All of Pynchon's fiction is similarly structured. A vast plot is unknown to at least one of the main characters, whose task it then becomes to render order out of chaos and decipher the world. This project, exactly the job of the traditional artist, devolves also upon the reader, who must follow along and watch for clues and meanings. This paranoid vision is extended across continents and time itself, for Pynchon employs the metaphor of entropy, the gradual running down of the universe. The masterful use of popular culture -- particularly science fiction and detective fiction -- is evident in his works.

Pynchon's work V is loosely structured around Benny Profane -- a failure who engages in pointless wanderings and various weird enterprises -- and his opposite, the educated Herbert Stencil, who seeks a mysterious female spy, V (alternatively Venus, Virgin, Void). The Crying of Lot 49, a short work, deals with a secret system associated with the U.S. Postal Service. Gravity's Rainbow (1973) takes place during World War II in London, when rockets were falling on the city, and concerns a farcical yet symbolic search for Nazis and other disguised figures. The violence, comedy, and flair for innovation in his work inexorably link Pynchon with the 1960s.

John Barth (1930-)

John Barth, a native of Maryland, is more interested in how a story is told than in the story itself, but where Pynchon deludes the reader by false trails and possible clues out of detective novels, Barth entices his audience into a carnival fun- house full of distorting mirrors that exaggerate some features while minimizing others. Realism is the enemy for Barth, the author of Lost in the Funhouse (1968), 14 stories that constantly refer to the processes of writing and reading. Barth's intent is to alert the reader to the artificial nature of reading and writing, and to prevent him or her from being drawn into the story as if it were real. To explode the illusion of realism, Barth uses a panoply of reflexive devices to remind his audience that they are reading.

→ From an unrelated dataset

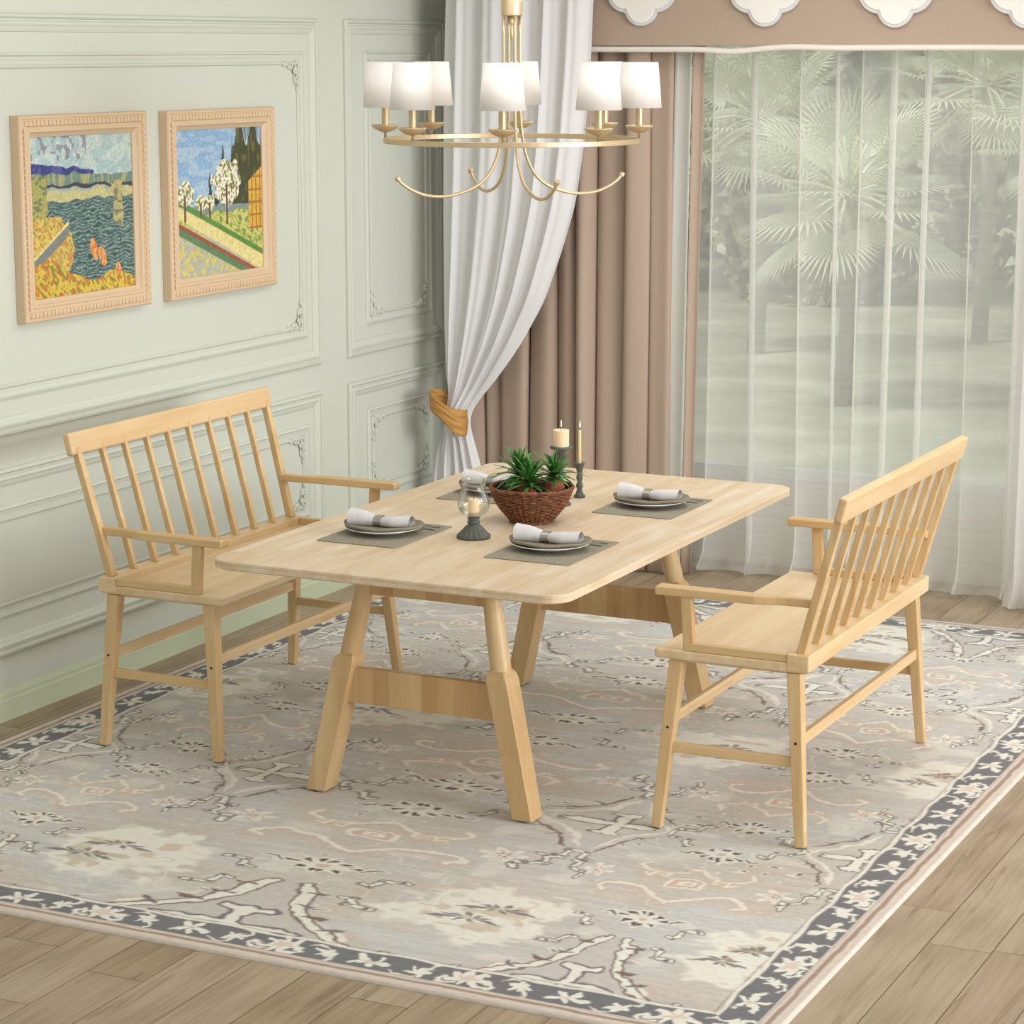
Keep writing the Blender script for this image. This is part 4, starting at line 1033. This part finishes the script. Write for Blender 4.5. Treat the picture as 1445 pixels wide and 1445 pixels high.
# woven basket
def basket():
    x, y = .036, -.012
    B = empty('wicker_basket', (x, y, TZ), 'round brown wicker basket bowl holding three plants', 'basket')
    m = mat('wicker', (142, 92, 62), .6); nd, L, b = nodes(m); tc = N(m, 'ShaderNodeTexCoord')
    L.new(ramp(m, noise(m, tc.outputs['Object'], 70, 4, .7), [(.3, (70, 40, 24)), (.5, (124, 76, 47)), (.72, (170, 112, 74))]), b.inputs['Base Color'])
    def rad(t): return .066 + (.130 - .066) * (1 - (1 - t) ** 1.7)
    H0 = .106; nrow = 19; mb = MB()
    for i in range(nrow):
        t = (i + .5) / nrow; z = .006 + H0 * t; r = rad(t); n_ = 144; ns = 36; ph = (i % 2) * pi
        pts = [((r + .0026 * sin(ns / 2 * 2 * pi * k / n_ + ph)) * cos(2 * pi * k / n_), (r + .0026 * sin(ns / 2 * 2 * pi * k / n_ + ph)) * sin(2 * pi * k / n_), z + .0005 * sin(k * .7 + i)) for k in range(n_)]
        mb.tube(pts, .0025, 6, closed=True)
    mb.build('woven_wall', m, B, smooth=True)
    mb = MB()
    for k in range(36):
        a = 2 * pi * (k + .5) / 36
        mb.tube([((rad(t)) * cos(a), rad(t) * sin(a), .004 + H0 * t) for t in (0, .2, .4, .6, .8, 1)], .0021, 6)
    mb.build('uprights', m, B, smooth=True)
    MB().lathe([(rad(t) - .003, .004 + H0 * t) for t in (0, .1, .2, .3, .4, .55, .7, .85, 1)], 48, cap=False).build('gap_shade_sheet', mat('gap_shade_dark', (50, 30, 20), .8), B, smooth=True)  # added dark sheet, paints shade into the gaps of the weave
    mb = MB()
    for s_ in range(3):
        n_ = 300
        pts = [((.131 + .0034 * cos(34 * 2 * pi * k / n_ + s_ * 2.09)) * cos(2 * pi * k / n_), (.131 + .0034 * cos(34 * 2 * pi * k / n_ + s_ * 2.09)) * sin(2 * pi * k / n_), .112 + .0034 * sin(34 * 2 * pi * k / n_ + s_ * 2.09)) for k in range(n_)]
        mb.tube(pts, .0034, 6, closed=True)
    mb.build('braided_rim', m, B, smooth=True)
    mb = MB()
    for z in (.003, .008): mb.tube([(.070 * cos(2 * pi * k / 60), .070 * sin(2 * pi * k / 60), z) for k in range(60)], .0034, 6, closed=True)
    mb.lathe([(.001, .006), (.064, .006), (.064, .009), (.001, .009)], 40); mb.build('base_ring', m, B, smooth=True)
    # plants with fibrous root balls
    mball = mat('coir_ball', (176, 104, 70), .9); nd, L, b = nodes(mball); tc = N(mball, 'ShaderNodeTexCoord')
    nn = noise(mball, tc.outputs['Object'], 130, 4, .7, 1.5); L.new(ramp(mball, nn, [(.32, (112, 56, 36)), (.5, (180, 106, 72)), (.7, (214, 150, 112))]), b.inputs['Base Color']); bump(mball, nn, 1, .006)
    mleaf = mat('plant_leaf', (52, 110, 40), .38, 0, .5); nd, L, b = nodes(mleaf); tc = N(mleaf, 'ShaderNodeTexCoord')
    L.new(ramp(mleaf, noise(mleaf, tc.outputs['Object'], 26, 2), [(.3, (30, 78, 34)), (.5, (58, 116, 42)), (.72, (98, 150, 58))]), b.inputs['Base Color'])
    right = Vector((cos(radians(25.86)), sin(radians(25.86)), 0)); fwd = Vector((-sin(radians(25.86)), cos(radians(25.86)), 0))
    specs = [(-.008, -.044, .122, 1.4, 3, 'front'), (-.040, .040, .136, 1.35, 7, 'back'), (.070, -.002, .142, 1.25, 11, 'right')]
    labs = {'front': 'spiky green plant leaning over the front rim of the basket', 'back': 'spiky green plant at the back left of the basket', 'right': 'spiky green plant on the rust-brown root ball at the right of the basket'}
    for (r_, f_, z, sc, seed, kk) in specs:
        rr = random.Random(seed); c0 = right * r_ + fwd * f_
        P = empty('spiky_plant', (x + c0.x, y + c0.y, TZ + z - .035), labs[kk], 'plant', 'spiky plants in the basket')
        mb = MB(); n1, n2 = 28, 18
        def fb2(u, v):
            a = 2 * pi * u; b_ = pi * v; q = 1 + .06 * sin(5 * a + 3 * b_ + seed) + .05 * sin(9 * a - 5 * b_)
            rb = .037 if kk == 'right' else .030
            return (rb * q * sin(b_) * cos(a), rb * q * sin(b_) * sin(a), rb * 1.15 * q * cos(b_) - .006)
        mb.grid(fb2, n1, n2); mb.build('root_ball', mball, P, smooth=True)
        mb = MB(); nl = 46
        for k in range(nl):
            q = k / nl; az = k * 2.39996 + rr.uniform(-.2, .2); el = radians(85 - 84 * q ** .85 + rr.uniform(-8, 8)); ln = sc * rr.uniform(.068, .104) * (1.0 if q < .7 else .8); w = rr.uniform(.0062, .0088)
            d = Vector((cos(az) * cos(el), sin(az) * cos(el), sin(el))); s_ = Vector((-sin(az), cos(az), 0)); up = s_.cross(d) * -1
            if up.z < 0 and el > 0: up = -up
            droop = rr.uniform(.2, .6); o0 = Vector((0, 0, .034 + .02 * (1 - q)))
            v = []; segs = 7
            for i in range(segs + 1):
                t = i / segs; c_ = o0 + d * (ln * t) + Vector((0, 0, -1)) * (ln * droop * t * t) ; ww = w * (sin(pi * min(1, .18 + .82 * t)) ** .8 if t < .999 else 0.02)
                v += [c_ - s_ * ww + up * (.0016 * (1 - t)), c_ , c_ + s_ * ww + up * (.0016 * (1 - t))]
            mb.add(v, [(i * 3 + j, i * 3 + j + 1, (i + 1) * 3 + j + 1, (i + 1) * 3 + j) for i in range(segs) for j in (0, 1)])
        mb.build('leaves', mleaf, P, smooth=True, solid=.0007)
basket()

# ---------------------------------------------------------------- garden outside
def garden():
    mgr = mat('lawn', (128, 140, 96), .95); nd, L, b = nodes(mgr); tc = N(mgr, 'ShaderNodeTexCoord')
    L.new(ramp(mgr, noise(mgr, tc.outputs['Object'], 1.2, 5), [(.3, (132, 134, 114)), (.55, (154, 154, 130)), (.7, (182, 178, 158))]), b.inputs['Base Color'])
    g = MB().add([(-26, WY + .2, -.12), (14, WY + .2, -.12), (14, 34, -.12), (-26, 34, -.12)], [(0, 1, 2, 3)]).build('ground', mgr); tag(g, kind='structure')
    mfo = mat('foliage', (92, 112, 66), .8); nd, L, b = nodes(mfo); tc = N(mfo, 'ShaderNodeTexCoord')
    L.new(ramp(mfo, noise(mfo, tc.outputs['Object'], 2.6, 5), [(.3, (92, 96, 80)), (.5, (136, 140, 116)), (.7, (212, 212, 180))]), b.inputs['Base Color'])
    mpl = mat('palm_leaf', (206, 210, 176), .45); mtk = mat('palm_trunk', (150, 140, 122), .9)
    rr = random.Random(9)
    # background shrubs
    spots = [(-6.9 + i * 2.75, 15.2, 1.32, 3.4) for i in range(3)] + [(-8.4 + i * 2.75, 18.3, 1.36, 4.2) for i in range(4)] + [(-7.2 + i * 3.1, 21.6, 1.5, 4.6) for i in range(3)]
    labels = ['leafy garden tree in the nearest row, leftmost behind the sheer curtain', 'leafy garden tree in the nearest row, behind the middle palms', 'leafy garden tree in the nearest row, at the right behind the sheer curtain',
              'tree in the second garden row, far left', 'tree in the second garden row, second from the left', 'tree in the second garden row, third from the left', 'tree in the second garden row, rightmost',
              'tree in the farthest garden row at left', 'tree in the farthest garden row, the middle one', 'tree in the farthest garden row at right']
    for i, (x, y, r, h) in enumerate(spots):
        B = MB(); nleaf = 1500
        for k in range(nleaf):
            a = rr.uniform(0, 2 * pi); zz = rr.random(); rad_ = r * (.55 + .45 * rr.random()) * (sin(pi * (.12 + .8 * zz)) ** .5)
            c = Vector((x + rad_ * cos(a), y + rad_ * sin(a), zz * h - .1)); s_ = rr.uniform(.05, .12)
            u = Vector((rr.gauss(0, 1), rr.gauss(0, 1), rr.gauss(0, 1))).normalized(); w = u.orthogonal().normalized()
            B.add([c - u * s_, c + w * s_ * .5, c + u * s_, c - w * s_ * .5], [(0, 1, 2, 3)])
        B.grid(lambda u, v: (x + r * .75 * cos(2 * pi * u) * (sin(pi * (.1 + .85 * v)) ** .5), y + r * .75 * sin(2 * pi * u) * (sin(pi * (.1 + .85 * v)) ** .5), v * h * .97 - .12), 14, 9)
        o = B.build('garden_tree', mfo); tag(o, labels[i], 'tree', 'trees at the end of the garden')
    # fan palms
    def frond(mb, o0, az, el, stem, size):
        d = Vector((cos(az) * cos(el), sin(az) * cos(el), sin(el))); s_ = Vector((-sin(az), cos(az), 0)); up = s_.cross(d)
        c = o0 + d * stem + Vector((0, 0, -.12 * stem))
        mb.tube([o0, o0 + d * stem * .5, c], .012, 5)
        n_ = 34
        for k in range(n_):
            a = radians(-125 + 250 * k / (n_ - 1)); dr = (d * cos(a) + s_ * sin(a)).normalized(); ln = size * (.75 + .25 * cos(a)); sd = (s_ * cos(a) - d * sin(a)).normalized()
            w = .0105
            p1 = c + dr * ln * .62 ; p2 = c + dr * ln + Vector((0, 0, -.10 * ln))
            mb.add([c, p1 - sd * w, p2, p1 + sd * w], [(0, 1, 2, 3)])
    palms = [(-1.75, 8.6, 1.35, 5, 'large fan palm in the middle of the garden behind the sheer curtain'), (-.55, 10.4, 1.65, 8, 'fan palm at the right of the garden behind the sheer curtain'), (-3.25, 11.0, 1.75, 14, 'fan palm at the left of the garden behind the sheer curtain'), (-1.85, 12.4, 2.0, 21, 'taller fan palm at the back of the garden')]
    for (x, y, h, seed, lab) in palms:
        r2 = random.Random(seed); P = empty('fan_palm', (x, y, -.12), lab, 'palm', None)
        MB().tube([(0, 0, 0), (.03, .02, h * .5), (0, 0, h + .1)], [.07, .06, .05], 12).build('trunk', mtk, P, smooth=True)
        for k in range(26):
            mb = MB(); frond(mb, Vector((0, 0, h + .05)), k * 2.4 + r2.uniform(-.3, .3), radians(66 - 4.2 * k + r2.uniform(-8, 8)), r2.uniform(.35, .6), r2.uniform(.38, .56)); mb.build('frond', mpl, P)
garden()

Barth's earlier works, like Saul Bellow's, were questioning and existential, and took up the 1950s themes of escape and wandering. In The Floating Opera (1956), a man considers suicide. The End of the Road (1958) concerns a complex love affair. Works of the 1960s became more comical and less realistic. The Sot-Weed Factor (1960) parodies an 18th-century picaresque style, while Giles Goat-Boy (1966) is a parody of the world seen as a university. Chimera (1972) retells tales from Greek mythology, and Letters (1979) uses Barth as a character, as Norman Mailer does in The Armies of the Night. In Sabbatical: A Romance (1982), Barth uses the popular fiction motif of the spy; this is the story of a woman college professor and her husband, a retired secret agent turned novelist.

Norman Mailer (1923-)

Norman Mailer is generally considered the representative author of recent decades, able to change his style and subject many times. In his appetite for experience, vigorous style, and dramatic public persona, he follows in the tradition of Ernest Hemingway. His ideas are bold and innovative. He is the reverse of a writer like Barth, for whom the subject is not as important as the way it is handled. Unlike the invisible Pynchon, Mailer constantly courts and demands attention. A novelist, essayist, sometime politician, literary activist, and occasional actor, he is always on the scene. From such "New Journalism" exercises as Miami and the Siege of Chicago (1968), an analysis of the 1968 U.S. presidential conventions, and his compelling study about the execution of a condemned murderer, The Executioner's Song (1979), he has turned to writing such ambitious, heavyweight novels as Ancient Evenings (1983), set in the Egypt of antiquity, and Harlot's Ghost (1992), revolving around the U.S. Central Intelligence Agency.